> **WHAT YOU ARE ASKED TO DO**
Repeat every line exactly, keeping the pictures out of the copy.

::::::

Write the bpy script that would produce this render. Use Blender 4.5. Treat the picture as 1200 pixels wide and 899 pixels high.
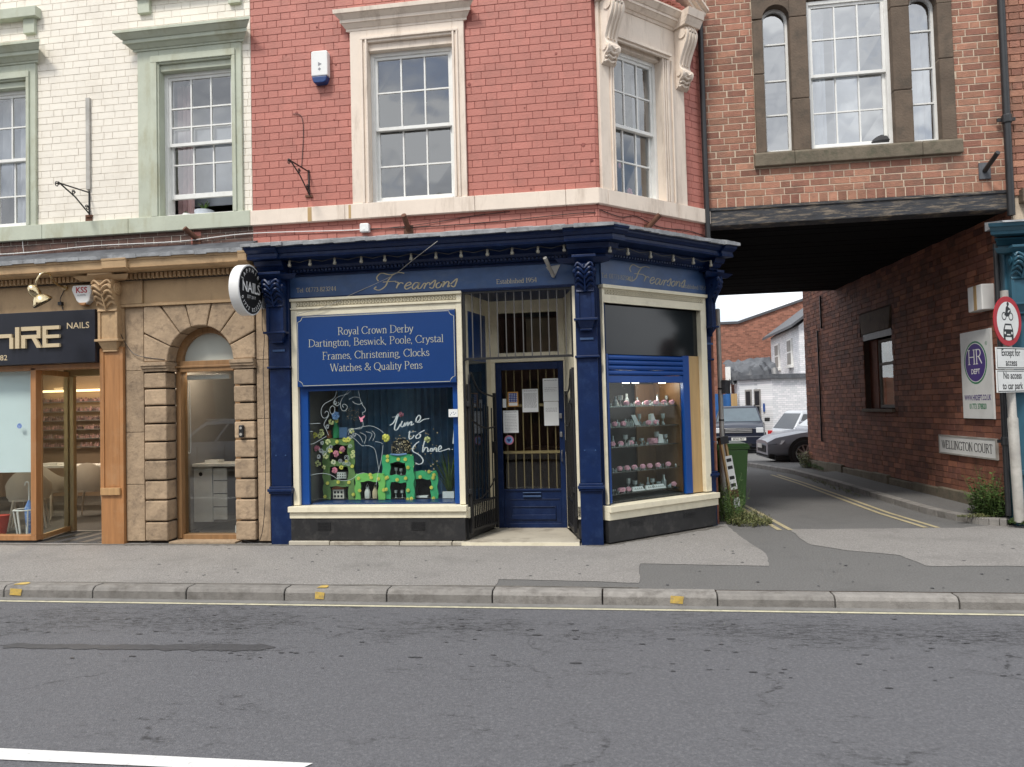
import bpy, bmesh, math, random
from mathutils import Matrix, Vector
from math import radians, sin, cos, pi, tan, sqrt, atan2
S = bpy.context.scene
for o in list(bpy.data.objects): bpy.data.objects.remove(o)
COL = S.collection
random.seed(7)

# ---------------------------------------------------------------- camera
def cam_axes(yaw, pitch, roll):
    Rz = Matrix.Rotation(yaw, 3, 'Z'); Rx = Matrix.Rotation(pitch, 3, 'X')
    cr, sr = cos(roll), sin(roll)
    Ry = Matrix(((cr, 0, sr), (0, 1, 0), (-sr, 0, cr)))
    return Rz @ Rx @ Ry
A = cam_axes(radians(8.318), radians(1.963), radians(1.453))
cd = bpy.data.cameras.new('camera'); cam = bpy.data.objects.new('camera', cd); COL.objects.link(cam)
rt, fw, up = A.col[0], A.col[1], A.col[2]
cam.matrix_world = Matrix.Translation((0, -8.4, 1.53)) @ Matrix(((rt.x, up.x, -fw.x), (rt.y, up.y, -fw.y), (rt.z, up.z, -fw.z))).to_4x4()
cd.sensor_width = 36; cd.lens = 870 / 1200 * 36; cd.clip_start = .05; cd.clip_end = 500
S.camera = cam
CAM = Vector((0, -8.4, 1.53))
# ---------------------------------------------------------------- world, sun, exposure
W = bpy.data.worlds.new("World"); S.world = W; W.use_nodes = True
nt = W.node_tree; nt.nodes.clear()
def N(t, k, **kw):
    n = t.nodes.new(k)
    for a, b in kw.items(): setattr(n, a, b)
    return n
SUN_EL, SUN_AZ = radians(55), radians(205)      # from behind the camera, a little to the left
sky = N(nt, 'ShaderNodeTexSky', sky_type='NISHITA', sun_disc=False, sun_elevation=SUN_EL, sun_rotation=SUN_AZ)
tc = N(nt, 'ShaderNodeTexCoord'); mp = N(nt, 'ShaderNodeMapping'); mp.inputs['Scale'].default_value = (1, 1, 2.2)
no = N(nt, 'ShaderNodeTexNoise'); no.inputs['Scale'].default_value = 2.3; no.inputs['Detail'].default_value = 8; no.inputs['Roughness'].default_value = .6
rp = N(nt, 'ShaderNodeValToRGB'); rp.color_ramp.elements[0].position = .28; rp.color_ramp.elements[1].position = .46
no2 = N(nt, 'ShaderNodeTexNoise'); no2.inputs['Scale'].default_value = 4.5; no2.inputs['Detail'].default_value = 6
cr2 = N(nt, 'ShaderNodeValToRGB'); cr2.color_ramp.elements[0].color = (4.6, 4.9, 5.5, 1); cr2.color_ramp.elements[1].color = (9.4, 9.7, 10, 1)
cr2.color_ramp.elements[0].position = .35; cr2.color_ramp.elements[1].position = .62
mx = N(nt, 'ShaderNodeMixRGB'); bg = N(nt, 'ShaderNodeBackground'); bg.inputs['Strength'].default_value = .13
ow = N(nt, 'ShaderNodeOutputWorld'); L = nt.links.new
L(tc.outputs['Generated'], mp.inputs[0]); L(mp.outputs[0], no.inputs[0]); L(mp.outputs[0], no2.inputs[0])
L(no.outputs[0], rp.inputs[0]); L(no2.outputs[0], cr2.inputs[0]); L(rp.outputs[0], mx.inputs[0]); L(sky.outputs[0], mx.inputs[1]); L(cr2.outputs[0], mx.inputs[2])
L(mx.outputs[0], bg.inputs[0]); L(bg.outputs[0], ow.inputs[0])
sd = bpy.data.lights.new('sun', 'SUN'); sd.energy = 2.2; sd.angle = radians(11); sd.color = (1, .95, .88)
sun = bpy.data.objects.new('sun', sd); COL.objects.link(sun)
dv = Vector((sin(SUN_AZ) * cos(SUN_EL), cos(SUN_AZ) * cos(SUN_EL), sin(SUN_EL)))
sun.rotation_euler = dv.to_track_quat('Z', 'Y').to_euler()
S.view_settings.view_transform = 'Standard'; S.view_settings.look = 'None'; S.view_settings.exposure = 0.46; S.view_settings.gamma = 1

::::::

> **SOLUTION BELOW**
Write the bpy script that would produce this render. Use Blender 4.5. Treat the picture as 1200 pixels wide and 899 pixels high.
import bpy, bmesh, math, random
from mathutils import Matrix, Vector
from math import radians, sin, cos, pi, tan, sqrt, atan2
S = bpy.context.scene
for o in list(bpy.data.objects): bpy.data.objects.remove(o)
COL = S.collection
random.seed(7)

# ---------------------------------------------------------------- camera
def cam_axes(yaw, pitch, roll):
    Rz = Matrix.Rotation(yaw, 3, 'Z'); Rx = Matrix.Rotation(pitch, 3, 'X')
    cr, sr = cos(roll), sin(roll)
    Ry = Matrix(((cr, 0, sr), (0, 1, 0), (-sr, 0, cr)))
    return Rz @ Rx @ Ry
A = cam_axes(radians(8.318), radians(1.963), radians(1.453))
cd = bpy.data.cameras.new('camera'); cam = bpy.data.objects.new('camera', cd); COL.objects.link(cam)
rt, fw, up = A.col[0], A.col[1], A.col[2]
cam.matrix_world = Matrix.Translation((0, -8.4, 1.53)) @ Matrix(((rt.x, up.x, -fw.x), (rt.y, up.y, -fw.y), (rt.z, up.z, -fw.z))).to_4x4()
cd.sensor_width = 36; cd.lens = 870 / 1200 * 36; cd.clip_start = .05; cd.clip_end = 500
S.camera = cam
CAM = Vector((0, -8.4, 1.53))
# ---------------------------------------------------------------- world, sun, exposure
W = bpy.data.worlds.new("World"); S.world = W; W.use_nodes = True
nt = W.node_tree; nt.nodes.clear()
def N(t, k, **kw):
    n = t.nodes.new(k)
    for a, b in kw.items(): setattr(n, a, b)
    return n
SUN_EL, SUN_AZ = radians(55), radians(205)      # from behind the camera, a little to the left
sky = N(nt, 'ShaderNodeTexSky', sky_type='NISHITA', sun_disc=False, sun_elevation=SUN_EL, sun_rotation=SUN_AZ)
tc = N(nt, 'ShaderNodeTexCoord'); mp = N(nt, 'ShaderNodeMapping'); mp.inputs['Scale'].default_value = (1, 1, 2.2)
no = N(nt, 'ShaderNodeTexNoise'); no.inputs['Scale'].default_value = 2.3; no.inputs['Detail'].default_value = 8; no.inputs['Roughness'].default_value = .6
rp = N(nt, 'ShaderNodeValToRGB'); rp.color_ramp.elements[0].position = .28; rp.color_ramp.elements[1].position = .46
no2 = N(nt, 'ShaderNodeTexNoise'); no2.inputs['Scale'].default_value = 4.5; no2.inputs['Detail'].default_value = 6
cr2 = N(nt, 'ShaderNodeValToRGB'); cr2.color_ramp.elements[0].color = (4.6, 4.9, 5.5, 1); cr2.color_ramp.elements[1].color = (9.4, 9.7, 10, 1)
cr2.color_ramp.elements[0].position = .35; cr2.color_ramp.elements[1].position = .62
mx = N(nt, 'ShaderNodeMixRGB'); bg = N(nt, 'ShaderNodeBackground'); bg.inputs['Strength'].default_value = .13
ow = N(nt, 'ShaderNodeOutputWorld'); L = nt.links.new
L(tc.outputs['Generated'], mp.inputs[0]); L(mp.outputs[0], no.inputs[0]); L(mp.outputs[0], no2.inputs[0])
L(no.outputs[0], rp.inputs[0]); L(no2.outputs[0], cr2.inputs[0]); L(rp.outputs[0], mx.inputs[0]); L(sky.outputs[0], mx.inputs[1]); L(cr2.outputs[0], mx.inputs[2])
L(mx.outputs[0], bg.inputs[0]); L(bg.outputs[0], ow.inputs[0])
sd = bpy.data.lights.new('sun', 'SUN'); sd.energy = 2.2; sd.angle = radians(11); sd.color = (1, .95, .88)
sun = bpy.data.objects.new('sun', sd); COL.objects.link(sun)
dv = Vector((sin(SUN_AZ) * cos(SUN_EL), cos(SUN_AZ) * cos(SUN_EL), sin(SUN_EL)))
sun.rotation_euler = dv.to_track_quat('Z', 'Y').to_euler()
S.view_settings.view_transform = 'Standard'; S.view_settings.look = 'None'; S.view_settings.exposure = 0.46; S.view_settings.gamma = 1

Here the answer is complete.